** begin Data segment **
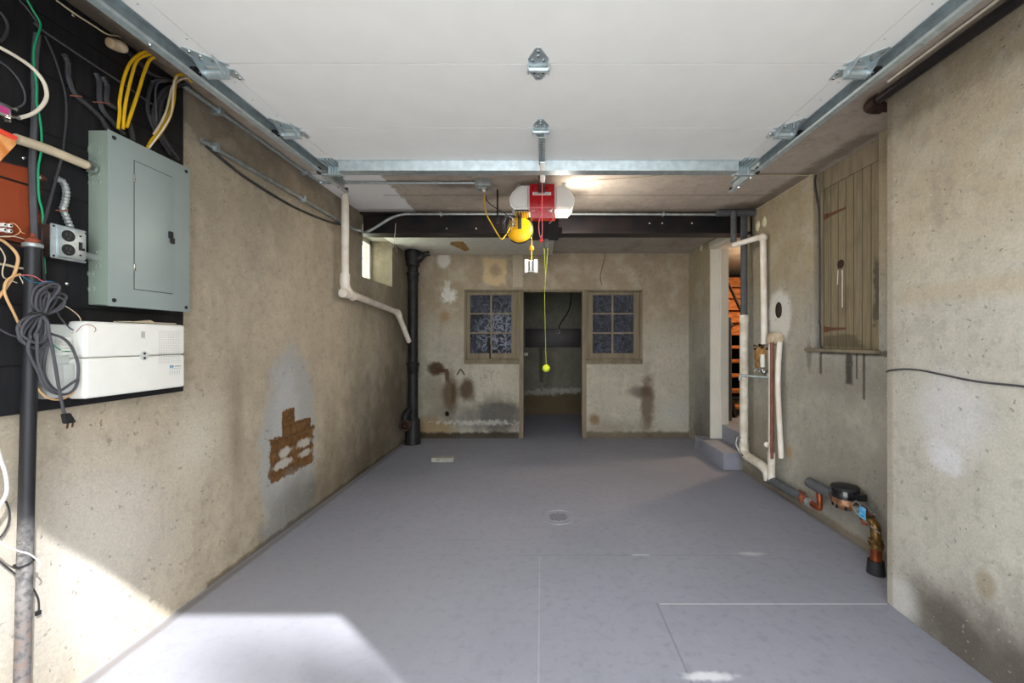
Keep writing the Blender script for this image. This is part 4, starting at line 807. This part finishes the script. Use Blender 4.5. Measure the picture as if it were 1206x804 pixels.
tube(bm, P_, .004, 5); T('wall_line', 'thin dark crack running up the back wall above the right window', 'cable', bm, 'rust_brown_pipe')  # raised dark strand modelling the crack in the back wall
bm = B(); prism(bm, [PY(x, y, YB-.0005) for x, y in ((537, 441.5), (541.5, 434), (543.5, 434), (548.5, 441.5), (546, 441.5), (542.5, 436), (539.5, 441.5))], (0, -.0012, 0)); 
gf = T('painted_letters', 'faded dark painted letters A and T under the left window', 'lettering', bm, 'old_mark') if 'old_mark' in MATS else None
if gf is None: 
    simple('old_mark', (98, 92, 80), .9, var=.1); gf = T('painted_letters', 'faded dark painted letters under the left window', 'lettering', bm, 'old_mark')
bm = B()
for a, b_ in (((552, 438), (552, 444)), ((552, 441), (556, 438.5)), ((553, 441), (557, 445)), ((578.5, 438), (578.5, 449)), ((573.5, 437.5), (582, 438.5)), ((566, 441), (566, 448)), ((570, 441), (573, 448)), ((568, 445), (574, 444))):
    tube(bm, [PY(a[0], a[1], YB-.0002), PY(b_[0], b_[1], YB-.0002)], .0022, 4)
parts('letter_stroke', bm, 'old_mark', gf)
m = bpy.data.materials.new('scuffed_pipe'); t = NT(m); P = t.pos(); n = t.noise(40, 6, P, .7); n2 = t.noise(9, 4, P)
zf_ = t.m('SUBTRACT', 1.0, t.sm(t.m('ADD', t.Z, t.m('MULTIPLY', t.m('SUBTRACT', n2, .5), .15)), .60, .72))
c = t.mix(t.m('MULTIPLY', zf_, t.m('ADD', .25, t.m('MULTIPLY', t.sm(n, .38, .6), .5))), lin((40, 41, 44)), lin((150, 146, 144))); c = t.mix(t.m('MULTIPLY', t.m('SUBTRACT', 1.0, t.sm(t.Z, .28, .5)), t.m('MULTIPLY', t.sm(n, .45, .6), .6)), c, lin((112, 84, 66)))
t.out(c, .5, .2, n, .2, .002, .4); MATS['scuffed_pipe'] = m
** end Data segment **
■ **Do this**
Keep the pictures out of the copy and write out the data exactly as it stands.

■ **Response**
Keep writing the Blender script for this image. This is part 4, starting at line 807. This part finishes the script. Use Blender 4.5. Measure the picture as if it were 1206x804 pixels.
tube(bm, P_, .004, 5); T('wall_line', 'thin dark crack running up the back wall above the right window', 'cable', bm, 'rust_brown_pipe')  # raised dark strand modelling the crack in the back wall
bm = B(); prism(bm, [PY(x, y, YB-.0005) for x, y in ((537, 441.5), (541.5, 434), (543.5, 434), (548.5, 441.5), (546, 441.5), (542.5, 436), (539.5, 441.5))], (0, -.0012, 0)); 
gf = T('painted_letters', 'faded dark painted letters A and T under the left window', 'lettering', bm, 'old_mark') if 'old_mark' in MATS else None
if gf is None: 
    simple('old_mark', (98, 92, 80), .9, var=.1); gf = T('painted_letters', 'faded dark painted letters under the left window', 'lettering', bm, 'old_mark')
bm = B()
for a, b_ in (((552, 438), (552, 444)), ((552, 441), (556, 438.5)), ((553, 441), (557, 445)), ((578.5, 438), (578.5, 449)), ((573.5, 437.5), (582, 438.5)), ((566, 441), (566, 448)), ((570, 441), (573, 448)), ((568, 445), (574, 444))):
    tube(bm, [PY(a[0], a[1], YB-.0002), PY(b_[0], b_[1], YB-.0002)], .0022, 4)
parts('letter_stroke', bm, 'old_mark', gf)
m = bpy.data.materials.new('scuffed_pipe'); t = NT(m); P = t.pos(); n = t.noise(40, 6, P, .7); n2 = t.noise(9, 4, P)
zf_ = t.m('SUBTRACT', 1.0, t.sm(t.m('ADD', t.Z, t.m('MULTIPLY', t.m('SUBTRACT', n2, .5), .15)), .60, .72))
c = t.mix(t.m('MULTIPLY', zf_, t.m('ADD', .25, t.m('MULTIPLY', t.sm(n, .38, .6), .5))), lin((40, 41, 44)), lin((150, 146, 144))); c = t.mix(t.m('MULTIPLY', t.m('SUBTRACT', 1.0, t.sm(t.Z, .28, .5)), t.m('MULTIPLY', t.sm(n, .45, .6), .6)), c, lin((112, 84, 66)))
t.out(c, .5, .2, n, .2, .002, .4); MATS['scuffed_pipe'] = m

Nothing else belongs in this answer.